* The request *
Exclude the pictures and reproduce the remaining data exactly as written.

* Data shown *
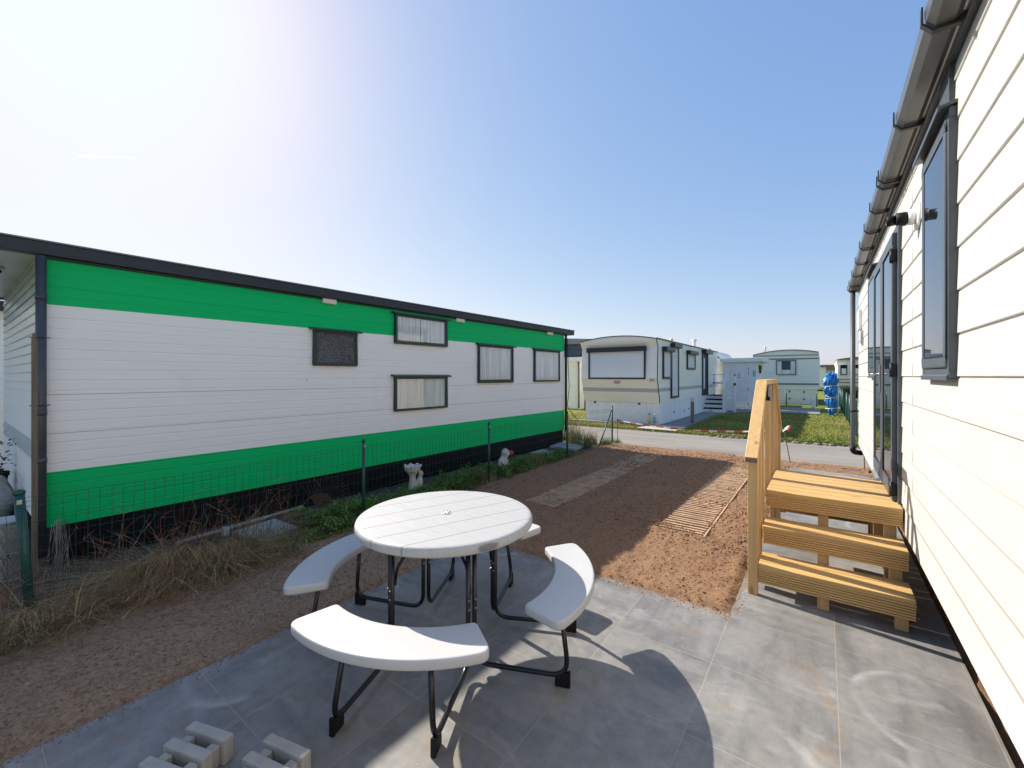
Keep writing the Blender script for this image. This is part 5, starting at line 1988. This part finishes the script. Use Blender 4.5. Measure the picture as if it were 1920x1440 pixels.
# wooden post with white label by the path
sg = thing('number_post', 'grey wooden post with a small white plate on top beside the grass', 'post', (-3.64, 15.45, 0))
g = MB()
g.box(-3.69, -3.59, 15.4, 15.5, -0.05, 0.8)
obj('post', g, 'oldwood', sg, 0.005)
g = MB()
g.box(-3.70, -3.58, 15.385, 15.399, 0.8, 0.94)
obj('plate', g, 'white', sg)
g = MB()
for z in (0.83, 0.87, 0.91): g.box(-3.69, -3.59, 15.382, 15.385, z, z + 0.012)
obj('lettering', g, 'gasket', sg)

# white steps of the cream caravan
st_ = thing('white_steps', 'white timber steps with open risers and railing at the cream caravan door', 'steps', (-3.9, 21.4, 0))
g = MB()
for k, (y, z) in enumerate(((20.55, 0.2), (20.83, 0.4), (21.11, 0.6))):
    pass
for k in range(4):
    z = 0.19 + k * 0.19
    y = 20.6 + k * 0.26
    g = MB()
    dpt = 0.32 if k < 3 else 1.2
    g.box(-4.66 + 0.06 * k, -3.58, y, y + dpt, z - 0.13, z, 0)
    g.box(-4.66 + 0.06 * k, -3.58, y + 0.01, y + dpt, z + 0.001, z + 0.02, 1)
    obj('tread', g, ['white', 'chassis'], st_)
for b_ in ((-4.55, -4.45, 20.75, 20.85, 0, 0.25), (-4.5, -4.4, 21.0, 21.1, 0, 0.42), (-3.7, -3.6, 21.0, 21.1, 0, 0.42), (-4.3, -3.7, 21.4, 22.3, 0.0, 0.62)):
    g = MB()
    g.box(*b_)
    obj('support', g, 'chassis', st_)
g = MB()
for (y, z1) in ((20.65, 1.1), (20.85, 1.25), (21.05, 1.45), (21.3, 1.72)): g.box(-3.6, -3.53, y - 0.035, y + 0.035, 0.0, z1)
for k in range(4): g.box(-3.53, -3.2, 21.3, 21.37, 0.12 + k * 0.2, 0.25 + k * 0.2)
g.box(-3.26, -3.18, 21.28, 21.38, 0.0, 1.75)
g.box(-3.6, -3.18, 21.28, 21.38, 1.25, 1.36)
g.box(-3.6, -3.18, 21.28, 21.38, 1.7, 1.75)
g.bar((-3.565, 20.55, 1.05), (-3.565, 21.35, 1.76), 0.09, 0.05)
obj('railing', g, 'white', st_)
g = MB()
g.box(-4.35, -3.6, 22.3, 22.36, 1.3, 1.4)
g.box(-4.35, -3.6, 22.3, 22.36, 1.72, 1.77)
g.box(-4.3, -4.24, 22.3, 22.36, 0.8, 1.75)
obj('rail', g, 'shutter', st_)
g = MB()
g.prism([(-4.12, 0.06), (-3.93, 0.06), (-3.98, 0.16), (-4.02, 0.2), (-4.06, 0.15)], 1, 20.46, 20.54)
tag(obj('stone_ornament', g, 'statue', bevel=0.015), 'little pale stone ornament in front of the white steps', 'ornament')

# white shed
sh = thing('white_shed', 'white boarded garden shed with a plank door between the two caravans', 'shed', (-3.4, 25, 0))
sx0, sx1, sy0, sy1 = -4.2, -2.68, 24.1, 27.2
g = MB()
g.box(sx0, sx1, sy0, sy1, 0.0, 2.4)
obj('wall', g, 'shed', sh)
g = MB()
for z in np.arange(0.1, 2.35, 0.14): g.prism([(sx1, z), (sx1 + 0.015, z), (sx1 + 0.003, z + 0.135), (sx1, z + 0.135)], 1, sy0, sy1)
obj('boards', g, 'shed', sh)
g = MB()
g.box(sx0 - 0.12, sx1 + 0.3, sy0 - 0.15, sy1 + 0.1, 2.39, 2.6)
obj('roof', g, 'white', sh, 0.01)
g = MB()
dx0, dx1 = -3.79, -3.0
w = (dx1 - dx0) / 8
for k in range(8): g.box(dx0 + k * w + 0.003, dx0 + (k + 1) * w - 0.003, sy0 - 0.03, sy0 - 0.001, 0.06, 2.27)
sd_ = obj('door', g, 'white', sh)
g = MB()
g.box(dx0 + 0.04, dx0 + 0.09, sy0 - 0.045, sy0 - 0.031, 1.22, 1.28)
g.box(dx0 + 0.05, dx0 + 0.2, sy0 - 0.06, sy0 - 0.045, 1.24, 1.26)
g.box(dx0 + 0.05, dx0 + 0.09, sy0 - 0.045, sy0 - 0.031, 1.12, 1.16)
obj('handle', g, 'gasket', sd_)
for z in (0.2, 0.95, 1.75, 1.98):
    g = MB()
    g.box(dx1 - 0.03, dx1 - 0.005, sy0 - 0.04, sy0 - 0.031, z, z + 0.13)
    obj('hinge', g, 'gasket', sd_)
g = MB()
yy = sy0 - 0.036
axx, az = -3.43, 1.68
g.box(axx - 0.008, axx + 0.008, yy, yy + 0.005, az - 0.09, az + 0.1)
g.box(axx - 0.05, axx + 0.05, yy, yy + 0.005, az + 0.05, az + 0.065)
g.tube([(axx + 0.02 * cos(a), yy, az + 0.12 + 0.02 * sin(a)) for a in np.linspace(0, 6.28, 14)], 0.005, 4)
g.tube([(axx + 0.085 * cos(a), yy, az - 0.01 + 0.085 * sin(a)) for a in np.linspace(pi + 0.25, 2 * pi - 0.25, 12)], 0.009, 4)
obj('anchor', g, 'roofgrey', sd_)
g = MB()
g.box(-2.82, -2.71, sy0 - 0.012, sy0 - 0.001, 1.66, 1.96)
pq = obj('plaque', g, 'teal', sh)
g = MB()
for k in range(4): g.box(-2.80, -2.73, sy0 - 0.014, sy0 - 0.012, 1.70 + k * 0.06, 1.72 + k * 0.06)
obj('lettering', g, 'white', pq)
g = MB()
by_ = 25.2
for (dy_, dz_, r1_, r2_) in ((-0.28, 0.1, 0.22, 0.11), (0.28, 0.1, 0.22, 0.11), (-0.18, -0.1, 0.15, 0.09), (0.18, -0.1, 0.15, 0.09)):
    pts = [(sx1 + 0.06, by_ + dy_ + r1_ * cos(a), 2.02 + dz_ + r2_ * sin(a)) for a in np.linspace(0, 6.28, 16)]
    g.tube(pts, 0.02, 5)
g.tube([(sx1 + 0.04, by_, 1.86), (sx1 + 0.04, by_, 2.2)], 0.025, 6)
tag(obj('butterfly_ornament', g, 'fascia'), 'dark metal butterfly ornament hung on the side of the white shed', 'ornament')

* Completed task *
Keep writing the Blender script for this image. This is part 5, starting at line 1988. This part finishes the script. Use Blender 4.5. Measure the picture as if it were 1920x1440 pixels.
# wooden post with white label by the path
sg = thing('number_post', 'grey wooden post with a small white plate on top beside the grass', 'post', (-3.64, 15.45, 0))
g = MB()
g.box(-3.69, -3.59, 15.4, 15.5, -0.05, 0.8)
obj('post', g, 'oldwood', sg, 0.005)
g = MB()
g.box(-3.70, -3.58, 15.385, 15.399, 0.8, 0.94)
obj('plate', g, 'white', sg)
g = MB()
for z in (0.83, 0.87, 0.91): g.box(-3.69, -3.59, 15.382, 15.385, z, z + 0.012)
obj('lettering', g, 'gasket', sg)

# white steps of the cream caravan
st_ = thing('white_steps', 'white timber steps with open risers and railing at the cream caravan door', 'steps', (-3.9, 21.4, 0))
g = MB()
for k, (y, z) in enumerate(((20.55, 0.2), (20.83, 0.4), (21.11, 0.6))):
    pass
for k in range(4):
    z = 0.19 + k * 0.19
    y = 20.6 + k * 0.26
    g = MB()
    dpt = 0.32 if k < 3 else 1.2
    g.box(-4.66 + 0.06 * k, -3.58, y, y + dpt, z - 0.13, z, 0)
    g.box(-4.66 + 0.06 * k, -3.58, y + 0.01, y + dpt, z + 0.001, z + 0.02, 1)
    obj('tread', g, ['white', 'chassis'], st_)
for b_ in ((-4.55, -4.45, 20.75, 20.85, 0, 0.25), (-4.5, -4.4, 21.0, 21.1, 0, 0.42), (-3.7, -3.6, 21.0, 21.1, 0, 0.42), (-4.3, -3.7, 21.4, 22.3, 0.0, 0.62)):
    g = MB()
    g.box(*b_)
    obj('support', g, 'chassis', st_)
g = MB()
for (y, z1) in ((20.65, 1.1), (20.85, 1.25), (21.05, 1.45), (21.3, 1.72)): g.box(-3.6, -3.53, y - 0.035, y + 0.035, 0.0, z1)
for k in range(4): g.box(-3.53, -3.2, 21.3, 21.37, 0.12 + k * 0.2, 0.25 + k * 0.2)
g.box(-3.26, -3.18, 21.28, 21.38, 0.0, 1.75)
g.box(-3.6, -3.18, 21.28, 21.38, 1.25, 1.36)
g.box(-3.6, -3.18, 21.28, 21.38, 1.7, 1.75)
g.bar((-3.565, 20.55, 1.05), (-3.565, 21.35, 1.76), 0.09, 0.05)
obj('railing', g, 'white', st_)
g = MB()
g.box(-4.35, -3.6, 22.3, 22.36, 1.3, 1.4)
g.box(-4.35, -3.6, 22.3, 22.36, 1.72, 1.77)
g.box(-4.3, -4.24, 22.3, 22.36, 0.8, 1.75)
obj('rail', g, 'shutter', st_)
g = MB()
g.prism([(-4.12, 0.06), (-3.93, 0.06), (-3.98, 0.16), (-4.02, 0.2), (-4.06, 0.15)], 1, 20.46, 20.54)
tag(obj('stone_ornament', g, 'statue', bevel=0.015), 'little pale stone ornament in front of the white steps', 'ornament')

# white shed
sh = thing('white_shed', 'white boarded garden shed with a plank door between the two caravans', 'shed', (-3.4, 25, 0))
sx0, sx1, sy0, sy1 = -4.2, -2.68, 24.1, 27.2
g = MB()
g.box(sx0, sx1, sy0, sy1, 0.0, 2.4)
obj('wall', g, 'shed', sh)
g = MB()
for z in np.arange(0.1, 2.35, 0.14): g.prism([(sx1, z), (sx1 + 0.015, z), (sx1 + 0.003, z + 0.135), (sx1, z + 0.135)], 1, sy0, sy1)
obj('boards', g, 'shed', sh)
g = MB()
g.box(sx0 - 0.12, sx1 + 0.3, sy0 - 0.15, sy1 + 0.1, 2.39, 2.6)
obj('roof', g, 'white', sh, 0.01)
g = MB()
dx0, dx1 = -3.79, -3.0
w = (dx1 - dx0) / 8
for k in range(8): g.box(dx0 + k * w + 0.003, dx0 + (k + 1) * w - 0.003, sy0 - 0.03, sy0 - 0.001, 0.06, 2.27)
sd_ = obj('door', g, 'white', sh)
g = MB()
g.box(dx0 + 0.04, dx0 + 0.09, sy0 - 0.045, sy0 - 0.031, 1.22, 1.28)
g.box(dx0 + 0.05, dx0 + 0.2, sy0 - 0.06, sy0 - 0.045, 1.24, 1.26)
g.box(dx0 + 0.05, dx0 + 0.09, sy0 - 0.045, sy0 - 0.031, 1.12, 1.16)
obj('handle', g, 'gasket', sd_)
for z in (0.2, 0.95, 1.75, 1.98):
    g = MB()
    g.box(dx1 - 0.03, dx1 - 0.005, sy0 - 0.04, sy0 - 0.031, z, z + 0.13)
    obj('hinge', g, 'gasket', sd_)
g = MB()
yy = sy0 - 0.036
axx, az = -3.43, 1.68
g.box(axx - 0.008, axx + 0.008, yy, yy + 0.005, az - 0.09, az + 0.1)
g.box(axx - 0.05, axx + 0.05, yy, yy + 0.005, az + 0.05, az + 0.065)
g.tube([(axx + 0.02 * cos(a), yy, az + 0.12 + 0.02 * sin(a)) for a in np.linspace(0, 6.28, 14)], 0.005, 4)
g.tube([(axx + 0.085 * cos(a), yy, az - 0.01 + 0.085 * sin(a)) for a in np.linspace(pi + 0.25, 2 * pi - 0.25, 12)], 0.009, 4)
obj('anchor', g, 'roofgrey', sd_)
g = MB()
g.box(-2.82, -2.71, sy0 - 0.012, sy0 - 0.001, 1.66, 1.96)
pq = obj('plaque', g, 'teal', sh)
g = MB()
for k in range(4): g.box(-2.80, -2.73, sy0 - 0.014, sy0 - 0.012, 1.70 + k * 0.06, 1.72 + k * 0.06)
obj('lettering', g, 'white', pq)
g = MB()
by_ = 25.2
for (dy_, dz_, r1_, r2_) in ((-0.28, 0.1, 0.22, 0.11), (0.28, 0.1, 0.22, 0.11), (-0.18, -0.1, 0.15, 0.09), (0.18, -0.1, 0.15, 0.09)):
    pts = [(sx1 + 0.06, by_ + dy_ + r1_ * cos(a), 2.02 + dz_ + r2_ * sin(a)) for a in np.linspace(0, 6.28, 16)]
    g.tube(pts, 0.02, 5)
g.tube([(sx1 + 0.04, by_, 1.86), (sx1 + 0.04, by_, 2.2)], 0.025, 6)
tag(obj('butterfly_ornament', g, 'fascia'), 'dark metal butterfly ornament hung on the side of the white shed', 'ornament')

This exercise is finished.